Les enquêteurs cherchent encore à déterminer le parcours du terroriste les heures qui ont précédé l'attaque, et notamment à quel moment il a quitté Évreux (Eure), où il habitait, pour rejoindre Conflans-Sainte-Honorine, à près de 80 km de là. Abdouallakh Anzorov se serait rendu en région parisienne en partie en voiture précisent nos confrères. Ses deux amis de 17 et 18 ans avec lesquels il a voyagé se sont rendus à la police dès vendredi soir avant d'être placés en garde à vue. Il est également possible d'aller d'Évreux à Conflans en train, en 1h30.
Un climat qui s'était apaisé selon une note du renseignement
En outre et comme l'ont révélé plusieurs médias au cours du
week-end, une note du service de renseignement territorial évoquait
le climat de tension entre Brahim C. (le père d'une élève de 4ème
qui avait Samuel Paty comme enseignant, à l'origine d'une vidéo sur
les réseaux sociaux) actuellement en garde à vue, et la direction
du collège. L'enquête interne des policiers a conclu que Samuel
Paty avait agi de manière appropriée et que le climat s'était
apaisé au sein de l'établissement. Pourtant, plusieurs vidéos
mettant directement en cause l'enseignant avaient été diffusées sur
les réseaux sociaux et continuaient à être
partagées.
A ce stade, les enquêteurs cherchent toujours à savoir si la fille de Brahim C. était présente ou non, lors du cours de Samuel Paty où les caricatures du prophète Mahomet ont été exposées, indique Le Monde, qui précise que la jeune fille était officiellement "malade" les 5 et 6 octobre, jours des cours en question.
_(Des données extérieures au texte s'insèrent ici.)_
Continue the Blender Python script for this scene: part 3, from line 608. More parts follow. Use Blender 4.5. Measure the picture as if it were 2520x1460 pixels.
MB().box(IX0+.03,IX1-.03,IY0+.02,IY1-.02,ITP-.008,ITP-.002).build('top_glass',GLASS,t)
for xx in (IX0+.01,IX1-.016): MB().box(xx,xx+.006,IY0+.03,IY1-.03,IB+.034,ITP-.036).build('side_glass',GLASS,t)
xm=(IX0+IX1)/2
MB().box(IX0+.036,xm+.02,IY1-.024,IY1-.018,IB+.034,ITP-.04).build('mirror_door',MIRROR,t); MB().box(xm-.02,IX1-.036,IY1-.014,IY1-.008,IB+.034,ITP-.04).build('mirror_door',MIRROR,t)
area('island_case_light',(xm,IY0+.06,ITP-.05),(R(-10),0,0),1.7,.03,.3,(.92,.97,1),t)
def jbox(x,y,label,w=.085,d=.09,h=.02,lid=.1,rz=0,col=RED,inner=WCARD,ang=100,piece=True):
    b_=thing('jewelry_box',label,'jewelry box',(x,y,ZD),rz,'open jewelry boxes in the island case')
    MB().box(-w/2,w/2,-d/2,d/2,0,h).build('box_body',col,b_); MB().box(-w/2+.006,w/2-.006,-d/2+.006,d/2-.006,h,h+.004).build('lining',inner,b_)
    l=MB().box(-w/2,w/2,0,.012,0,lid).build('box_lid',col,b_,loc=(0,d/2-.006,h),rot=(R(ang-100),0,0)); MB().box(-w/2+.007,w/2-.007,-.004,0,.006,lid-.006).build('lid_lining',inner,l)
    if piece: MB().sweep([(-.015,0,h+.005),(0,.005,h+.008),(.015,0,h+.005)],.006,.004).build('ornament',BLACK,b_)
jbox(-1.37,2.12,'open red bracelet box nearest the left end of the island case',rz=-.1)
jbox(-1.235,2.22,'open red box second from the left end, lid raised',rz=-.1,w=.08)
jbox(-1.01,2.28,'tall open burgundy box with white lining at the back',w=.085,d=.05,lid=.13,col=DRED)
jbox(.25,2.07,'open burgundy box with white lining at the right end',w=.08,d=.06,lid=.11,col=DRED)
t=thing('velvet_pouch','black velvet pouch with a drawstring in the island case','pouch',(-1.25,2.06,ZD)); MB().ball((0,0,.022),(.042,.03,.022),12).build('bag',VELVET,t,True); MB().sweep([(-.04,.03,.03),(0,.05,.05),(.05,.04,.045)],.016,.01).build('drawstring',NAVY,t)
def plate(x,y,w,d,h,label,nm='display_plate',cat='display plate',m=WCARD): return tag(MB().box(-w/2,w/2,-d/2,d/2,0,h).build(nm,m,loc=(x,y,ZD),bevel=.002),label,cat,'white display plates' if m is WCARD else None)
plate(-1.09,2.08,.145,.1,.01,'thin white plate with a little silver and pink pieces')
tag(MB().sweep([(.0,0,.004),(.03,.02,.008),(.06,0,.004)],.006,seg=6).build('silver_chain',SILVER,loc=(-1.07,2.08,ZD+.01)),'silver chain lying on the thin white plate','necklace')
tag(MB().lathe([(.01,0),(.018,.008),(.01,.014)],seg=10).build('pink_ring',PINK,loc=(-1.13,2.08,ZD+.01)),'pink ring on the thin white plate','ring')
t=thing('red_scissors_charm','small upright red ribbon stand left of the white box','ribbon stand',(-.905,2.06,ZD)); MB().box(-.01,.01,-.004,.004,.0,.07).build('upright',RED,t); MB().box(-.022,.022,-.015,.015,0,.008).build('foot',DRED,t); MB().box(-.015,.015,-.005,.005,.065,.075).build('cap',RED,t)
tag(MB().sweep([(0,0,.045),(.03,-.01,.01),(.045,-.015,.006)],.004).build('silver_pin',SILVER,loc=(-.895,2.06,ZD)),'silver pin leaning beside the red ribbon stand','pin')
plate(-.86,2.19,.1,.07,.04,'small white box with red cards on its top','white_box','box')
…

Une photo de décapitation postée sur Twitter
D'autre part, le terroriste avait diffusé des messages violents sur son compte Twitter "@Tchetchene_270" depuis son ouverture en juin dernier, comme nous l'avions révélé. Plus en détails, selon les informations de Mediapart, Abdouallakh Anzorov n'avait pas hésité à afficher sa radicalisation sur le réseau social. Le 30 août dernier, une photo mettant en scène la décapitation d'un homme avait été diffusée sur ce compte. Il s'agissait d'un montage photo sur lequel un visage - qui n'a pas été identifié - avait été rajouté sur celui de la victime. L'image support est un détournement de la série turque "Diriliş: Ertuğrul", qui raconte la vie du chef de guerre Ertugrul Gazi, à l’origine de l’Empire ottoman. Un tweet qui avait été rapidement effacé.
Un internaute avait également fait un signalement à la plateforme Pharos à la fin du mois de juillet au sujet de ce compte Twitter. Il l'avait d'ailleurs signalé en réponse à un tweet de "@Tchetchene_270". C'est sur ce même compte que le terroriste a publié son message de revendication, quelques minutes après avoir assassiné Samuel Paty, en diffusant une photo de la tête du professeur.
Durant leur garde à vue qui est toujours en cours, Brahim C. et Abdelhakim Sefrioui, qui est fiché S et inscrit au FSPRT, ont assuré ne pas connaître l'assaillant et n'avoir eu aucun contact avec lui rapporte Le Parisien. Ces derniers ont affirmé qu'il déploraient "la mort de Samuel Paty", ajoutant que l'enseignant n'aurait pas dû montrer les caricatures et « stigmatiser les enfants de musulmans ».